=== RAW DATA ===
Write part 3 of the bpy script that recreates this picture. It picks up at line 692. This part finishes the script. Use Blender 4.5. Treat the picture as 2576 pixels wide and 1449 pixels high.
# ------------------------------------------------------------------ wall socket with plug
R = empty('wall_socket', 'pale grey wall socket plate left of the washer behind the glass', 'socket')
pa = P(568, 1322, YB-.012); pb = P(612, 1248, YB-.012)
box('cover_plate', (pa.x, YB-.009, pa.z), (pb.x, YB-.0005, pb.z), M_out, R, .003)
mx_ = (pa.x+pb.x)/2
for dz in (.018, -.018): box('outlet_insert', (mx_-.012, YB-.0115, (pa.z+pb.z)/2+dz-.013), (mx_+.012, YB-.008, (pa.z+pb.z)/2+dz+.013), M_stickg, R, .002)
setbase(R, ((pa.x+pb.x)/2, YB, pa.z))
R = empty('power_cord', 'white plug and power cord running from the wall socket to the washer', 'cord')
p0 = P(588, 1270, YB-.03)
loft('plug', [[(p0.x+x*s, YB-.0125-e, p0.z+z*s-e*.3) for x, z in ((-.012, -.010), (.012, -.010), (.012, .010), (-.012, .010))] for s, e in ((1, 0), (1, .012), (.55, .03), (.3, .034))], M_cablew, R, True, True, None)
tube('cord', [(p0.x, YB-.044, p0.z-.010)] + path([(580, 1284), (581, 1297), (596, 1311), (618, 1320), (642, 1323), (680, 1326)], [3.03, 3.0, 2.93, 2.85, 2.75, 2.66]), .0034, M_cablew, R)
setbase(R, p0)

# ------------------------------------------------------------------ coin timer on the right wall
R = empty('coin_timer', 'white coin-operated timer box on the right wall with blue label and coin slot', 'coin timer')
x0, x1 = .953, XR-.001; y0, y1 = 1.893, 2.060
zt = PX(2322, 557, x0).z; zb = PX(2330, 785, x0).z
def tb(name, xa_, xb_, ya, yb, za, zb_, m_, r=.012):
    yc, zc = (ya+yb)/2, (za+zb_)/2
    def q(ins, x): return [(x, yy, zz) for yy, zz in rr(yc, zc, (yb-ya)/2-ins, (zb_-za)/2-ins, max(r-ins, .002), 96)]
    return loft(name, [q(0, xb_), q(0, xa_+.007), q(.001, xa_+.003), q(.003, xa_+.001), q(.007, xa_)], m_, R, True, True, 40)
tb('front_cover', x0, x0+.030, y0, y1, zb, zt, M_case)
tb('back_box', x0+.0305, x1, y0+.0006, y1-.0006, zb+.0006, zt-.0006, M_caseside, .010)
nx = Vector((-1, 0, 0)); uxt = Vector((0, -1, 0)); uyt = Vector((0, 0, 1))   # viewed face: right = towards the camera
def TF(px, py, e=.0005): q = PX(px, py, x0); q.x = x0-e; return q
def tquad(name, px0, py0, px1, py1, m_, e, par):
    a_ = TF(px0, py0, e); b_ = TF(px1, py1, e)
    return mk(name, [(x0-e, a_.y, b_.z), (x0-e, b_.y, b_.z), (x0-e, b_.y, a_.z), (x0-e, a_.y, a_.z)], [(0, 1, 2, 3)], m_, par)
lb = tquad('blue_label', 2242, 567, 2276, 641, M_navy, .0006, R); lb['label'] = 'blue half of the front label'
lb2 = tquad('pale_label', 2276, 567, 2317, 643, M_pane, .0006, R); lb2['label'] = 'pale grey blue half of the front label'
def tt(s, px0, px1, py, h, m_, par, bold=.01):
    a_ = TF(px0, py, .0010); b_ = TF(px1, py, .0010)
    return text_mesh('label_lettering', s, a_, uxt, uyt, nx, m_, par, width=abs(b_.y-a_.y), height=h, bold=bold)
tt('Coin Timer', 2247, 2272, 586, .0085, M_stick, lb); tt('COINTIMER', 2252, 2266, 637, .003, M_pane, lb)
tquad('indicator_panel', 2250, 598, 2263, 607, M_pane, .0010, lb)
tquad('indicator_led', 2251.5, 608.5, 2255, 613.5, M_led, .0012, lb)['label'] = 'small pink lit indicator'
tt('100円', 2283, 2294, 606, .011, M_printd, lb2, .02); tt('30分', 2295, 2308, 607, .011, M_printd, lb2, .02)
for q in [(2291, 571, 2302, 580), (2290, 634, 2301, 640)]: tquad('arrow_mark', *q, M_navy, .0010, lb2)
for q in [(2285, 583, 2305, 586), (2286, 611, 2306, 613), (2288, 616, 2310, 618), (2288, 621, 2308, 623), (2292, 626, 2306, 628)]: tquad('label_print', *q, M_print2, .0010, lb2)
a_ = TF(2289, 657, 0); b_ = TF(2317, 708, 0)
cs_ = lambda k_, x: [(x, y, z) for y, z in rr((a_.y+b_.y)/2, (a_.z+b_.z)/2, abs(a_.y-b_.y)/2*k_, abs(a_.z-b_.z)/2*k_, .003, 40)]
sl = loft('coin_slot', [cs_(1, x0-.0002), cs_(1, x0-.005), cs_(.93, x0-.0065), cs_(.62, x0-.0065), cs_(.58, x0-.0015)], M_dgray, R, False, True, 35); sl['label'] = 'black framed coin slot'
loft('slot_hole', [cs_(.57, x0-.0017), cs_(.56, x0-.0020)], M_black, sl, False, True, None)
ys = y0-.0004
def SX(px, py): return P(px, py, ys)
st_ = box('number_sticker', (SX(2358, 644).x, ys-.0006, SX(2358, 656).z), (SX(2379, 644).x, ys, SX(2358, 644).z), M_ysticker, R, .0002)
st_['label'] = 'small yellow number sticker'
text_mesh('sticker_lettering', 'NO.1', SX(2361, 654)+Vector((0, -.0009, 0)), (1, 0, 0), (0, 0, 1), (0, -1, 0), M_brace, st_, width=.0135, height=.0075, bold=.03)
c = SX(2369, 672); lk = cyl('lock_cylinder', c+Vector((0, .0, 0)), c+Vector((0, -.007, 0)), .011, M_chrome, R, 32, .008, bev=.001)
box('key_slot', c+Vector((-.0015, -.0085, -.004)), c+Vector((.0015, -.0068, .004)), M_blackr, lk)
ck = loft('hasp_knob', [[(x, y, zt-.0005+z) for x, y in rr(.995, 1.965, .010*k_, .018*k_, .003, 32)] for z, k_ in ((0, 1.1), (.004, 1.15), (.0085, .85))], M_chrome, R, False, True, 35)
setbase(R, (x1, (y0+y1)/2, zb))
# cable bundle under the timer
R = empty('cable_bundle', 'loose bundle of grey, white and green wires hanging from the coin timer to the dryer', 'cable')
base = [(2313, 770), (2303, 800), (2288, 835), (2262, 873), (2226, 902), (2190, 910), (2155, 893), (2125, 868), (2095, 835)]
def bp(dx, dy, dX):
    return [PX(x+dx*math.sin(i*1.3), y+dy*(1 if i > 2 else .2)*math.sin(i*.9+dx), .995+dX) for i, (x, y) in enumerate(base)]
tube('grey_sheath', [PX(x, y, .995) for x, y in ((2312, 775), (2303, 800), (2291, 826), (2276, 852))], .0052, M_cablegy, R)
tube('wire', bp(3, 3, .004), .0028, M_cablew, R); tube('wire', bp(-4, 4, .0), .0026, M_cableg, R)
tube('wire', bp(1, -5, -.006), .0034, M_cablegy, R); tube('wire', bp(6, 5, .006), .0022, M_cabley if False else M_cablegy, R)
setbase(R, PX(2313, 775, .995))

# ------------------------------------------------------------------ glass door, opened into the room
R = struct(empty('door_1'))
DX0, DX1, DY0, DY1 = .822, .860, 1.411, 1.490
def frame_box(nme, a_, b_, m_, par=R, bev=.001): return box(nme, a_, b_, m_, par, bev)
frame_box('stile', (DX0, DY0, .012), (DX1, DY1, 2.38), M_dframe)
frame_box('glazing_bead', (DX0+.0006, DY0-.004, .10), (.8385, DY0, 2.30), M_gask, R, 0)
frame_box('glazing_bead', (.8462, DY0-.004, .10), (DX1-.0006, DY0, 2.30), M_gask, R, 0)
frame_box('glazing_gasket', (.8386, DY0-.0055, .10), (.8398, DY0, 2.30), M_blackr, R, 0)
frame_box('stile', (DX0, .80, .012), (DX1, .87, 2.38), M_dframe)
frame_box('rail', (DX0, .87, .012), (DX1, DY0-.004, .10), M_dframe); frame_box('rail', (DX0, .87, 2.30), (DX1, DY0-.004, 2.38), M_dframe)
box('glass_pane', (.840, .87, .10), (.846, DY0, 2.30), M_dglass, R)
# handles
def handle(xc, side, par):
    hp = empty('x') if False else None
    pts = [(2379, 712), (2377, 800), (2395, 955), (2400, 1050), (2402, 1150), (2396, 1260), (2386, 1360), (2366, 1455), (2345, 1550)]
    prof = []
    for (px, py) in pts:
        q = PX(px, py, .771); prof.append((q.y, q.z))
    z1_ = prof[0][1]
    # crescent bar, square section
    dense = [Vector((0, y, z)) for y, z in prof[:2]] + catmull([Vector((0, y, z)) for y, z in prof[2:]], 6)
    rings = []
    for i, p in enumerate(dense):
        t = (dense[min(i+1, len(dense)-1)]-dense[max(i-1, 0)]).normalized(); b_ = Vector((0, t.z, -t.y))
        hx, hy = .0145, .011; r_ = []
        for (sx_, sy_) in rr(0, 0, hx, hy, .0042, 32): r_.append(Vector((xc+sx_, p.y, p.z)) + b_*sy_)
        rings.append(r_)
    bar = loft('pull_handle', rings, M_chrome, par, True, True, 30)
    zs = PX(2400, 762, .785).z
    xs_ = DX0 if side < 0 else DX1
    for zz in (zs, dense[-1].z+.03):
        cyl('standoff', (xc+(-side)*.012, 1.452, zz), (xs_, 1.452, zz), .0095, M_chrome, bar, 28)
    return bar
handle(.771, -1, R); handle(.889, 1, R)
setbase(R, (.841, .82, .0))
===
## STATED PROBLEM
Using the material above, quote the first line and each line after it, stopping at and including the line that holds "setbase(R, p0)".

## TASK ANSWER
Write part 3 of the bpy script that recreates this picture. It picks up at line 692. This part finishes the script. Use Blender 4.5. Treat the picture as 2576 pixels wide and 1449 pixels high.
# ------------------------------------------------------------------ wall socket with plug
R = empty('wall_socket', 'pale grey wall socket plate left of the washer behind the glass', 'socket')
pa = P(568, 1322, YB-.012); pb = P(612, 1248, YB-.012)
box('cover_plate', (pa.x, YB-.009, pa.z), (pb.x, YB-.0005, pb.z), M_out, R, .003)
mx_ = (pa.x+pb.x)/2
for dz in (.018, -.018): box('outlet_insert', (mx_-.012, YB-.0115, (pa.z+pb.z)/2+dz-.013), (mx_+.012, YB-.008, (pa.z+pb.z)/2+dz+.013), M_stickg, R, .002)
setbase(R, ((pa.x+pb.x)/2, YB, pa.z))
R = empty('power_cord', 'white plug and power cord running from the wall socket to the washer', 'cord')
p0 = P(588, 1270, YB-.03)
loft('plug', [[(p0.x+x*s, YB-.0125-e, p0.z+z*s-e*.3) for x, z in ((-.012, -.010), (.012, -.010), (.012, .010), (-.012, .010))] for s, e in ((1, 0), (1, .012), (.55, .03), (.3, .034))], M_cablew, R, True, True, None)
tube('cord', [(p0.x, YB-.044, p0.z-.010)] + path([(580, 1284), (581, 1297), (596, 1311), (618, 1320), (642, 1323), (680, 1326)], [3.03, 3.0, 2.93, 2.85, 2.75, 2.66]), .0034, M_cablew, R)
setbase(R, p0)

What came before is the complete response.